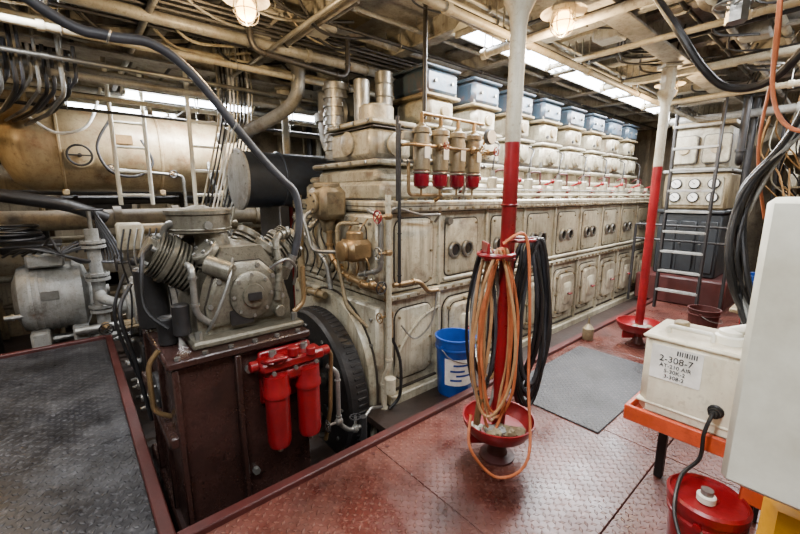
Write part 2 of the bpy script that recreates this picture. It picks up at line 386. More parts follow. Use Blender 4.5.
for i in range(8): E.cyl((2.5+.6*i,2.8,2.1),(2.5+.6*i,3.15,2.15),.09,lgrey,seg=14)
# front (free end) castings
E.bx(1.62,1.7,2.16,3.42,.8,1.36,cream,.02)
for yy in(2.45,2.9,3.25): E.prism(rr(.36,.44,.065),(1.62,yy,1.08),Y_,Z_,nX,.004,gask); E.prism(rr(.34,.42,.06),(1.62,yy,1.08),Y_,Z_,nX,.03,cream,.012,.012)
E.bx(1.6,1.68,2.14,3.5,-.3,.7,cream,.02)
arch=lambda r:[(-r,-.6),(r,-.6),(r,.1)]+[(r*math.cos(a),.1+r*math.sin(a)) for a in [math.pi*i/16 for i in range(1,16)]]+[(-r,.1)]
E.prism(arch(.635),(1.6,2.76,0),Y_,Z_,nX,.01,gask)
E.prism(arch(.62),(1.6,2.76,0),Y_,Z_,nX,.06,cream,.02,.02)
E.bx(1.72,2.2,2.25,3.25,1.46,1.56,cream3,.02); E.bx(1.74,2.18,2.3,3.2,1.56,1.72,cream3,.05); E.bx(1.71,2.21,2.27,3.23,1.72,1.76,cream3,.012)
E.bx(1.73,2.19,2.29,3.21,1.555,1.563,gask,.001); E.bx(1.72,2.2,2.28,3.2,1.76,1.766,gask,.001)
E.bx(1.76,2.17,2.38,3.0,1.76,2.02,cream3,.05); E.bx(1.74,2.19,2.36,3.02,2.02,2.06,cream3,.012); E.box((1.97,2.68,2.0),(.43,.64,.008),gask,.001)
for y in(2.4,2.6,2.8,2.98):
    for z,xx in((1.74,1.71),(2.04,1.74)): E.cyl((xx,y,z),(xx-.014,y,z),.013,steel,seg=6)
E.lathe((1.76,2.7,1.9),nX,[(.09,0),(.09,.02),(.07,.03),(.03,.04)],cream3,20); E.bolts((1.75,2.7,1.9),nX,.075,6,steel)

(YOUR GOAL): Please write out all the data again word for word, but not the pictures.

(EXERCISE SOLUTION):
Write part 2 of the bpy script that recreates this picture. It picks up at line 386. More parts follow. Use Blender 4.5.
for i in range(8): E.cyl((2.5+.6*i,2.8,2.1),(2.5+.6*i,3.15,2.15),.09,lgrey,seg=14)
# front (free end) castings
E.bx(1.62,1.7,2.16,3.42,.8,1.36,cream,.02)
for yy in(2.45,2.9,3.25): E.prism(rr(.36,.44,.065),(1.62,yy,1.08),Y_,Z_,nX,.004,gask); E.prism(rr(.34,.42,.06),(1.62,yy,1.08),Y_,Z_,nX,.03,cream,.012,.012)
E.bx(1.6,1.68,2.14,3.5,-.3,.7,cream,.02)
arch=lambda r:[(-r,-.6),(r,-.6),(r,.1)]+[(r*math.cos(a),.1+r*math.sin(a)) for a in [math.pi*i/16 for i in range(1,16)]]+[(-r,.1)]
E.prism(arch(.635),(1.6,2.76,0),Y_,Z_,nX,.01,gask)
E.prism(arch(.62),(1.6,2.76,0),Y_,Z_,nX,.06,cream,.02,.02)
E.bx(1.72,2.2,2.25,3.25,1.46,1.56,cream3,.02); E.bx(1.74,2.18,2.3,3.2,1.56,1.72,cream3,.05); E.bx(1.71,2.21,2.27,3.23,1.72,1.76,cream3,.012)
E.bx(1.73,2.19,2.29,3.21,1.555,1.563,gask,.001); E.bx(1.72,2.2,2.28,3.2,1.76,1.766,gask,.001)
E.bx(1.76,2.17,2.38,3.0,1.76,2.02,cream3,.05); E.bx(1.74,2.19,2.36,3.02,2.02,2.06,cream3,.012); E.box((1.97,2.68,2.0),(.43,.64,.008),gask,.001)
for y in(2.4,2.6,2.8,2.98):
    for z,xx in((1.74,1.71),(2.04,1.74)): E.cyl((xx,y,z),(xx-.014,y,z),.013,steel,seg=6)
E.lathe((1.76,2.7,1.9),nX,[(.09,0),(.09,.02),(.07,.03),(.03,.04)],cream3,20); E.bolts((1.75,2.7,1.9),nX,.075,6,steel)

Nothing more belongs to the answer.